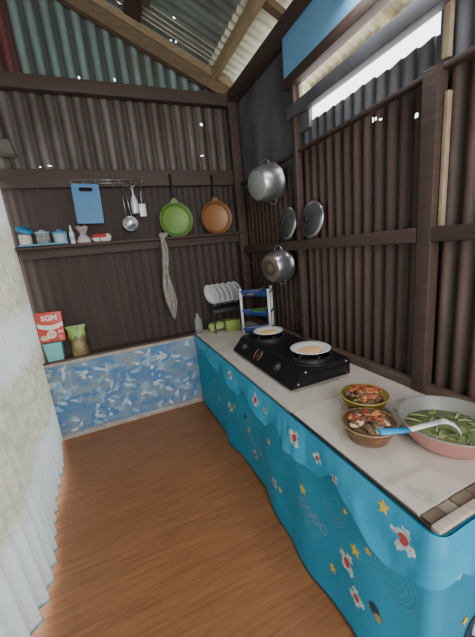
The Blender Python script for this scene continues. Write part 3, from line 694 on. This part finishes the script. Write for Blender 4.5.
# dish drainer
dr = thing('dish_drainer', 'black wire dish drainer holding white plates in the back corner', 'drainer', (-.350, -.20, .75))
g = G()
for yy in (-.075, .075):
    g.tube([(-.17, yy, .30), (.16, yy, .30)], .005, 6); g.tube([(-.17, yy, .245), (.16, yy, .245)], .004, 6)
for xx in (-.17, .16): g.tube([(xx, -.075, .30), (xx, .075, .30)], .005, 6); g.tube([(xx, -.075, .245), (xx, .075, .245)], .004, 6)
for k in range(13): x = -.165 + k * .027; g.tube([(x, -.075, .30), (x, -.05, .27), (x, .05, .27), (x, .075, .30)], .0025, 5)
g.obj('basket', 'drainer', dr)
g = G(); g.box((-.17, -.08, .205), (.16, .08, .235), bev=.004); g.obj('drip_tray', 'drainer', dr)
for xx in (-.17, .16):
    for yy in (-.075, .075):
        g = G(); g.tube([(xx, yy, 0), (xx, yy, .305)], .006, 8); g.obj('leg', 'drainer', dr)
words = ['leftmost white plate in the drainer, facing the room', 'second white plate from the left in the drainer', 'third white plate from the left in the drainer', 'fourth white plate from the left in the drainer', 'fifth white plate from the left in the drainer', 'last white plate in the drainer, next to the navy rack']
pm = None
for k in range(6):
    xx = -.487 + k * .053 + (.014 if k >= 4 else 0)
    if pm is None: o = plate_mesh(.110, .022).obj('upright_plate', 'china'); pm = o
    else: o = pm.copy(); C.objects.link(o)
    o.matrix_world = T((xx, -.20, 1.137)) @ RZ(.30 - .03 * k) @ RY(-PI / 2 - .22)
    tag(o, words[k], 'plate', 'plates upright in the drainer')
g = G()
for k in range(9): g.blob((random.uniform(-.05, .05), random.uniform(-.035, .035), .045 + random.uniform(-.005, .03)), .042, 0, (1.2, 1, .85), .5, k)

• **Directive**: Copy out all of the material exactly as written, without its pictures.

• **Complete response**:
The Blender Python script for this scene continues. Write part 3, from line 694 on. This part finishes the script. Write for Blender 4.5.
# dish drainer
dr = thing('dish_drainer', 'black wire dish drainer holding white plates in the back corner', 'drainer', (-.350, -.20, .75))
g = G()
for yy in (-.075, .075):
    g.tube([(-.17, yy, .30), (.16, yy, .30)], .005, 6); g.tube([(-.17, yy, .245), (.16, yy, .245)], .004, 6)
for xx in (-.17, .16): g.tube([(xx, -.075, .30), (xx, .075, .30)], .005, 6); g.tube([(xx, -.075, .245), (xx, .075, .245)], .004, 6)
for k in range(13): x = -.165 + k * .027; g.tube([(x, -.075, .30), (x, -.05, .27), (x, .05, .27), (x, .075, .30)], .0025, 5)
g.obj('basket', 'drainer', dr)
g = G(); g.box((-.17, -.08, .205), (.16, .08, .235), bev=.004); g.obj('drip_tray', 'drainer', dr)
for xx in (-.17, .16):
    for yy in (-.075, .075):
        g = G(); g.tube([(xx, yy, 0), (xx, yy, .305)], .006, 8); g.obj('leg', 'drainer', dr)
words = ['leftmost white plate in the drainer, facing the room', 'second white plate from the left in the drainer', 'third white plate from the left in the drainer', 'fourth white plate from the left in the drainer', 'fifth white plate from the left in the drainer', 'last white plate in the drainer, next to the navy rack']
pm = None
for k in range(6):
    xx = -.487 + k * .053 + (.014 if k >= 4 else 0)
    if pm is None: o = plate_mesh(.110, .022).obj('upright_plate', 'china'); pm = o
    else: o = pm.copy(); C.objects.link(o)
    o.matrix_world = T((xx, -.20, 1.137)) @ RZ(.30 - .03 * k) @ RY(-PI / 2 - .22)
    tag(o, words[k], 'plate', 'plates upright in the drainer')
g = G()
for k in range(9): g.blob((random.uniform(-.05, .05), random.uniform(-.035, .035), .045 + random.uniform(-.005, .03)), .042, 0, (1.2, 1, .85), .5, k)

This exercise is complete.